Hay en El ingenioso hidalgo don Quijote de La Mancha, en la unidad que forman esos dos libros escritos con diez años de separación (1605 y 1615) escenas que parecen anticipar recursos técnicos más propios de otras artes no nacidas aún, como el cine, y ahí está ese memorable momento en el que quien hasta ese momento parecía narrador (si bien es cierto que sumado a otros autores “que deste caso escriben”) deja suspensos, literalmente congelados, a don Quijote y al Vizcaíno con las espadas en alto y a punto de golpearse con ellas mutuamente, para explicarnos en un inserto asombrosamente audaz que cuanto lleva contado, apenas ocho capítulos, proviene del relato de un primer narrador, y que tal relato llega hasta ese punto, no más, para, a continuación, referirnos las indagaciones que hace para encontrar el resto de la historia, y cómo da con la autoría de un árabe llamado Cide Hamete Benengeli, y cómo lo manda traducir, y cómo prosigue de este modo el relato. 

Luego está el pasmo ante audacias narrativas no por mil veces señaladas menos fascinantes de comprobar, como el hecho de que en la segunda parte don Quijote, que se hizo caballero andante a causa de los libros que leía, se lee ahora él mismo convertido en personaje de novela, la de la primera parte, y con él el resto de los personajes principales, y lee además ese otro Quijote apócrifo publicado en 1614, un año antes, el de Avellaneda, y lo denigra por falso, y encontrándose en el camino con un personaje de esa mentirosa continuación de las andanzas de nuestro caballero le hace declarar mediante documento jurídico que él es el verdadero don Quijote, y no aquel otro a quien él tomó por el auténtico... ¡en otro libro!

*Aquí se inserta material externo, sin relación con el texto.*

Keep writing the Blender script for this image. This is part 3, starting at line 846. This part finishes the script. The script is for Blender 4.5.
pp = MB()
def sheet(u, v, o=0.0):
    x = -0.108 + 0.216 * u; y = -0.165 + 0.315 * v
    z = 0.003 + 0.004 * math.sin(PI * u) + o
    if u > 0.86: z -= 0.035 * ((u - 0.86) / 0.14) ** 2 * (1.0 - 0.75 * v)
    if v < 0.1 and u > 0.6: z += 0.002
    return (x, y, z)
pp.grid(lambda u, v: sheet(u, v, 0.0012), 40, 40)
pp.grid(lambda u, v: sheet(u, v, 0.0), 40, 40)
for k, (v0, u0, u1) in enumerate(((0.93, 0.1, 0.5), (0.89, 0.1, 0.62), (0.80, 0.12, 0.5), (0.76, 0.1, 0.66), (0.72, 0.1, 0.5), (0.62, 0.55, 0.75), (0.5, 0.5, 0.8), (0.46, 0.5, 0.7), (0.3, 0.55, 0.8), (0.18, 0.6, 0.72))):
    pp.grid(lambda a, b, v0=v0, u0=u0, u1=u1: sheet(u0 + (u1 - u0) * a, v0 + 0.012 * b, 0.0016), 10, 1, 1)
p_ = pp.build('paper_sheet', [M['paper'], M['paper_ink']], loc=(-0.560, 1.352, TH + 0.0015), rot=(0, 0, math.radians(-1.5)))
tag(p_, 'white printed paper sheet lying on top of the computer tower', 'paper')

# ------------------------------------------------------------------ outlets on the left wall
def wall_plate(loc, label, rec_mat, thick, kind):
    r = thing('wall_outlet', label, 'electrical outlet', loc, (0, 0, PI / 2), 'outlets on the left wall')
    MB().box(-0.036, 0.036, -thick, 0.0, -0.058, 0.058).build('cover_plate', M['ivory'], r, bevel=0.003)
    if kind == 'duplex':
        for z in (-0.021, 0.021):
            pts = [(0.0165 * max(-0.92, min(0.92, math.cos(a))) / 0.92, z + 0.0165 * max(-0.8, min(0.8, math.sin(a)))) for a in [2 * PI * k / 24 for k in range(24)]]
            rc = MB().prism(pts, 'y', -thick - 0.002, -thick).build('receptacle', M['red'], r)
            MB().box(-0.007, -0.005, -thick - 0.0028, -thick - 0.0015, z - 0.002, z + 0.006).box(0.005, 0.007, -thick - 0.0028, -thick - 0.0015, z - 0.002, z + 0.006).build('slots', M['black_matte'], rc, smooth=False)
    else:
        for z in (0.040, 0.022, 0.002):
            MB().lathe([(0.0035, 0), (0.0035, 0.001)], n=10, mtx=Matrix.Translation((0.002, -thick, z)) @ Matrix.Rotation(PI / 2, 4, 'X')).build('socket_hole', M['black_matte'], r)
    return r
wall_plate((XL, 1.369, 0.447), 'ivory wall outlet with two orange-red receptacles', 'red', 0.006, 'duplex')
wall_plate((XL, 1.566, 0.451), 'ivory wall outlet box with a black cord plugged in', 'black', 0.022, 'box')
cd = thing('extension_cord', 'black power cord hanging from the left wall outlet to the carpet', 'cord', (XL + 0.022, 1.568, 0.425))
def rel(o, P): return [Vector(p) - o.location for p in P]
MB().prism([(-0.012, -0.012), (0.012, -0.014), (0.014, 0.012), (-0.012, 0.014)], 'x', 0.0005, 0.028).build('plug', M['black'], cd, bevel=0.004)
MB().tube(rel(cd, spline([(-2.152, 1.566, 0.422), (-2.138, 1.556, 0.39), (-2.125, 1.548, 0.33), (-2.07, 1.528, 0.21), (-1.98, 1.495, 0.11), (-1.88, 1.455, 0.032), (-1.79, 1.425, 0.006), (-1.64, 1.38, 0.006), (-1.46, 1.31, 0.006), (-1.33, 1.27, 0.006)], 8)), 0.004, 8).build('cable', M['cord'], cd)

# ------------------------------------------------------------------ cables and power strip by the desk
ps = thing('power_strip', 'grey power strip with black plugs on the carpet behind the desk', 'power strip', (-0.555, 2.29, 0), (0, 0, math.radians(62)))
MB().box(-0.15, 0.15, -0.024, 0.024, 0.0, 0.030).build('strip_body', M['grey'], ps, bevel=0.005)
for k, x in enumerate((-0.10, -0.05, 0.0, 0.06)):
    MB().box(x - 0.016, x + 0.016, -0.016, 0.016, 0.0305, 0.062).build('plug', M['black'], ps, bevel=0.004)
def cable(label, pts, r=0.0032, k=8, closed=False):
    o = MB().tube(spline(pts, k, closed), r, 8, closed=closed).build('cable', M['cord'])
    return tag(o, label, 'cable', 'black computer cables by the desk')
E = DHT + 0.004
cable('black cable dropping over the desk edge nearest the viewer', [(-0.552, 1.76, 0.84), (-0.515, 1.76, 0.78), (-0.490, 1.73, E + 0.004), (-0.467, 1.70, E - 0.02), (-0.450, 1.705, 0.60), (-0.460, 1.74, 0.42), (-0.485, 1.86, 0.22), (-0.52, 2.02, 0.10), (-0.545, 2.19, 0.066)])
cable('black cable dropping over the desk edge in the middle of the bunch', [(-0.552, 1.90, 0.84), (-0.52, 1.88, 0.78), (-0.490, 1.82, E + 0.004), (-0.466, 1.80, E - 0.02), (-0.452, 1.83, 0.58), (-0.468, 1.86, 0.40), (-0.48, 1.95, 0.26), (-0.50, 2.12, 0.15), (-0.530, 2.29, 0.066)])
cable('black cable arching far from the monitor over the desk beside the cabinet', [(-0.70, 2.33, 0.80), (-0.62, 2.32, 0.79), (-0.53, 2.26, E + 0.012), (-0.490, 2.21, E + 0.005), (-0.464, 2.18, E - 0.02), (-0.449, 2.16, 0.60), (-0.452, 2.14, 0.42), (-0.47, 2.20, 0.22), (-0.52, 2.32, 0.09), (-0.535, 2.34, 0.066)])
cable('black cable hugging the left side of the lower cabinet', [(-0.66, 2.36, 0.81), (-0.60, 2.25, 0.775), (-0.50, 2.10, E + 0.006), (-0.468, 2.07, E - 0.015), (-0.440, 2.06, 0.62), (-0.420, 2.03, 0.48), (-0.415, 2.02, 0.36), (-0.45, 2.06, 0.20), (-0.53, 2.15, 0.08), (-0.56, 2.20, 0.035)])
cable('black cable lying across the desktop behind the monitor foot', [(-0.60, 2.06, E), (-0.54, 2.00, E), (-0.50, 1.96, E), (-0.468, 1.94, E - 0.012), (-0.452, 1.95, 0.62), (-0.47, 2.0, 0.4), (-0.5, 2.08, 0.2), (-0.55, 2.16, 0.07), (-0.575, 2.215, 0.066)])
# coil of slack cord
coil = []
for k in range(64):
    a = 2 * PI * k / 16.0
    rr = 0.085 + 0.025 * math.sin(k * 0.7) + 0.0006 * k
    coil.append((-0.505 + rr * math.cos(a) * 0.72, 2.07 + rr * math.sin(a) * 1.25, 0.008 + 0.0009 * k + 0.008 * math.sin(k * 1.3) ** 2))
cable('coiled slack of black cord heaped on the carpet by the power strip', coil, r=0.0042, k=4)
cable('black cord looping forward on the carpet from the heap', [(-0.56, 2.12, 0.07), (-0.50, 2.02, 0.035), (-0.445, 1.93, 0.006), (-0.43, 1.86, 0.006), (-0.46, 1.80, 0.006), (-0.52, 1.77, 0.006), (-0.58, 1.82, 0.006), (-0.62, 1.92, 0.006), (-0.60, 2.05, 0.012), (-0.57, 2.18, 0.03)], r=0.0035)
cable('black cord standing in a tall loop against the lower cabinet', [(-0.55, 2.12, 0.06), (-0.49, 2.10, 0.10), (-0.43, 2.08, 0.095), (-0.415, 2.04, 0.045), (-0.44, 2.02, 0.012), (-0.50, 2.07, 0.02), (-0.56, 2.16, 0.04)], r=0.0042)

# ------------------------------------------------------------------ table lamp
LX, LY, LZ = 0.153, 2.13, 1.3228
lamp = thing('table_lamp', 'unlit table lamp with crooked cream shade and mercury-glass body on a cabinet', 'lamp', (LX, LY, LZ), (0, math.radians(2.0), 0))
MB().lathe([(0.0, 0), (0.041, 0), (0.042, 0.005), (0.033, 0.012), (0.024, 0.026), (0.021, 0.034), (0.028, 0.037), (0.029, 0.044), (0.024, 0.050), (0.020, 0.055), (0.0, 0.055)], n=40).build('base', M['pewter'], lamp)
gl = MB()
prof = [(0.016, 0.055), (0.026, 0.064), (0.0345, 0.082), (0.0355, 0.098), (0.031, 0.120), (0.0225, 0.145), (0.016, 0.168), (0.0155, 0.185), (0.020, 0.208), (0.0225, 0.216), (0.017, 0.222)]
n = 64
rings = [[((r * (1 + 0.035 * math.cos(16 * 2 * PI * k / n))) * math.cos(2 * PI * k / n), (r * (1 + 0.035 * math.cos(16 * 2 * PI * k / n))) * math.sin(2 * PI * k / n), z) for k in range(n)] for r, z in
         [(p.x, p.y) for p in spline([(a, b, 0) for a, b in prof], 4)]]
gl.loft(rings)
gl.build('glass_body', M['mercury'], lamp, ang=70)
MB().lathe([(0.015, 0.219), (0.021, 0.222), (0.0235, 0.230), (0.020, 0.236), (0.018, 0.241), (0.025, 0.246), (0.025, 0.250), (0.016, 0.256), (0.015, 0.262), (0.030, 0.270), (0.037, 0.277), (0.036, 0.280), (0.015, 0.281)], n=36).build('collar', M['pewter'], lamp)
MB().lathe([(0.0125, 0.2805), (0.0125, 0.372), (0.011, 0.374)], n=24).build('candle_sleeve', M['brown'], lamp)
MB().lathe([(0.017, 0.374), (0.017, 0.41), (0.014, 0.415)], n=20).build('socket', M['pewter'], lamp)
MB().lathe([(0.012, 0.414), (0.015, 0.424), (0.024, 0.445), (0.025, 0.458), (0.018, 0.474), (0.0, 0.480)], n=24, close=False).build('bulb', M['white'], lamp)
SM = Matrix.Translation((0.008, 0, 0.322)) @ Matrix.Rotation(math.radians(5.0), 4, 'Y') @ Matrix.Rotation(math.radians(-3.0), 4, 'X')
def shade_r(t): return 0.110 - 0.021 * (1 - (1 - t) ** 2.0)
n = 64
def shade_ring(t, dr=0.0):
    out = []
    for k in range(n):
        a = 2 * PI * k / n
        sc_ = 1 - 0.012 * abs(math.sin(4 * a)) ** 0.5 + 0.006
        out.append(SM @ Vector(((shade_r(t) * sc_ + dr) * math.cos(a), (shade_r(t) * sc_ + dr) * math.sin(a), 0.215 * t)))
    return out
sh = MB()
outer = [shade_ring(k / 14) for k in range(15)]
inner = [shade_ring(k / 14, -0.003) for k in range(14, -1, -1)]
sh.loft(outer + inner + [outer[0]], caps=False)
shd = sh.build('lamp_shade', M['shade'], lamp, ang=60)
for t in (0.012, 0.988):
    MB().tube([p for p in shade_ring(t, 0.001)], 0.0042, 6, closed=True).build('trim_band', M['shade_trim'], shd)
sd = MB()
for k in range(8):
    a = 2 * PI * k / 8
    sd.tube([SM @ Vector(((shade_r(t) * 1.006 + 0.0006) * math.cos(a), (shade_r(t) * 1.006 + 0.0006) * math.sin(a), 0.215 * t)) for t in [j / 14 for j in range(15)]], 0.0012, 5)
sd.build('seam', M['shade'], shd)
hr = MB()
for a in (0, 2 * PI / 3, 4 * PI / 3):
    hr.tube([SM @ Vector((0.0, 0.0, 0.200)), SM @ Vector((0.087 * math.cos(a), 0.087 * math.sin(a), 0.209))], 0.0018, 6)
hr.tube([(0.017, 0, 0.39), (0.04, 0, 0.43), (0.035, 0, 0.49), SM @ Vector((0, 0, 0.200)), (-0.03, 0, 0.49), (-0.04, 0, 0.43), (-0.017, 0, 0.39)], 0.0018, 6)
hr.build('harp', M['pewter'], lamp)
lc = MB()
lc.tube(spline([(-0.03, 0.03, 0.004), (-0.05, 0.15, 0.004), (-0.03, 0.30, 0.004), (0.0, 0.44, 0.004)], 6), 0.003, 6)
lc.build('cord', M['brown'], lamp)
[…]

En esta segunda parte nuestro héroe llega a variar el rumbo que había puesto hacia Zaragoza al saber que es allí donde tiene lugar una justa en El Quijote de Avellaneda, y se encamina en su lugar a Barcelona, en cuyas playas es vencido por el Caballero de la Blanca Luna, quedando comprometido a regresar a casa y abandonar el ejercicio de la caballería durante un año. Lo que sigue es el  penoso retorno al que le obliga la derrota, quijotizado ya Sancho y sanchificado don Quijote, con algo de ese futuro retorno de Napoleón en su retirada de la campaña rusa, retratado magistralmente por Tolstoi doscientos cincuenta años más tarde. Y en el camino a casa aún proclama su voluntad de ir a Berbería a liberar cristianos cautivos, para de inmediato caer en la cuenta de su rendición: “Pero ¿qué digo, miserable? ¿No soy yo el vencido? ¿No soy yo el derribado?”, al tiempo que, poco más adelante, reconoce traer “alborotado y trastornado el juicio” y no estar ya “ni para dar migas a un gato”…

Muerte de don Quijote, según Gustave Doré

No seré yo quien trate de añadir más páginas a las muchas que se han escrito ya sobre esta obra. Al terminarla al fin, tengo una intensa sensación como de haber consumado algo que me era imprescindible para ir completándome como persona, un poco como hacer el Camino de Santiago, según dicen, proyecto que yo tenía para este mismo año y no ha sido posible llevar a cabo. Para otro será; éste que ya entró en su agosto he alcanzado a leer el epitafio del inmortal hidalgo según redacción de Sansón Carrasco y la prudente despedida de Cide Hamete, hecho lo cual, y como no podía ser de otro modo, tomé de nuevo la primera parte e inicié su lectura desde el principio, ya sin notas ni entretenimientos: no hay mejor libro que éste, ni para el verano ni para otra estación. Y vale.